Built to Spill (Martsch’s legendary indie-rock band) was huge when I was in high school in Seattle. They were played on all the college and public radio stations along with Nirvana and Soundgarden and the other big indie/grunge bands of the day. I enjoyed that stuff and I wore my flannel shirt, but it didn’t really feel like ‘my music.’ It didn’t grab me on a ‘soul’ level. I kept wondering ‘Whats’s all the yelling about ?’ When Martsch took a break from the band and put out this acoustic blues-type record, it got a bunch of local airplay. “I liked it,” recalls Lake. “It was melodic and had the kind of instrumentation and vibe I was experimenting with and listening to a lot at the time. Yet… there was something a little square about it—the way the notes and vocals fell right on the beat. And I thought, ‘Well shit, I could do better than that.’ So it gave me the nudge I needed to really dig in and commit myself to developing my own voice.”
In addition to digesting the legendary masters of yore (Son House, Bukka White, etc.), Lake was imbibing incessantly the strange brews of Kelly Joe Phelps and Chris Whitley.
“When I discovered those guys I got into them real heavy. These were two musicians who were obviously steeped in the deep traditional stuff yet were modern in an odd way and totally natural sounding. It was just a beautiful, joyful, sorrowful, soulful form of expression. It was great craft and yet totally intuitive. It was as if the guitar had never been invented, they would still have found a way to express those feelings. You realize their playing, their instrument becomes an extension of their subconscious personality. Every little idiosyncrasy is theirs alone.”
This statement reminds me of the first time I heard Colin Lake perform. As the co-host of a blues show featuring regular live music spots, I’d had the great privilege and excitement of working with much of Portland’s finest blues talent. So when this kid showed up clutching a Weissenborn lap-style guitar, I was leery. But, as soon as Lake began to play, I had one of those “Shazam” moments. The music seemed to flow in a way that was unmistakably “right.” The spare playing, the natural rhythmic feel and the effortlessly soulful vocals blew through the room like a warm gale. Indeed, all thirty or so in attendance felt it: the air pressure in the room had changed.
Also, it was apparent that Lake was genuinely hungry for the music and had put in his time.

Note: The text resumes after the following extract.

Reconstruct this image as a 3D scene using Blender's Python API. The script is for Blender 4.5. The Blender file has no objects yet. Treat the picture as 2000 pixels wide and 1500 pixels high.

He’d ingested the form and out was coming one of the rarest of attributes—a singular voice.
It strikes me that Lake’s hunger has not waned. His adventures in New Orleans are part of a quest to continue to expand his artistic range and absorb new sounds, new language, new methods. It’s obvious that the city, its culture, and its music has completely captivated Lake. At a recent Portland gig at Duff’s garage, second-line beats and NOLA-style horns, alongside snakey slide guitar and lip-smacking rock, made their way into the gumbo of the show. And now Lake’s getting ready to head back down south to take another bite from the moveable feast of music.
“It’s been completely amazing—the food, the people, the music. The bar for musicianship is pretty high down there. But from the first day I played on the street, I felt like part of the fold. And even when I was crashing at what had recently been a junkie “shooting gallery” and found a used needle behind the tub, even when I was bedding down for the night on my air mattress, exhausted from an all-day jam, with the stink of the nasty carpet punishing my nostrils, I’d fall asleep with a smile on my face thinking “Damn, I’m livin’ the life, the real thing.”
As we’re packing up lights and guitars from the photo shoot, a guy sitting at the bar recognizes Lake. “Dude, my friend’s girlfriend took us to one of your shows. You rock.” Once again, we find ourselves in the vortex of the Colin Lake funnel cloud.
They say you can’t control the weather but, with a burgeoning artist like Lake, you can’t help but think that a hard rain’s about to fall any moment.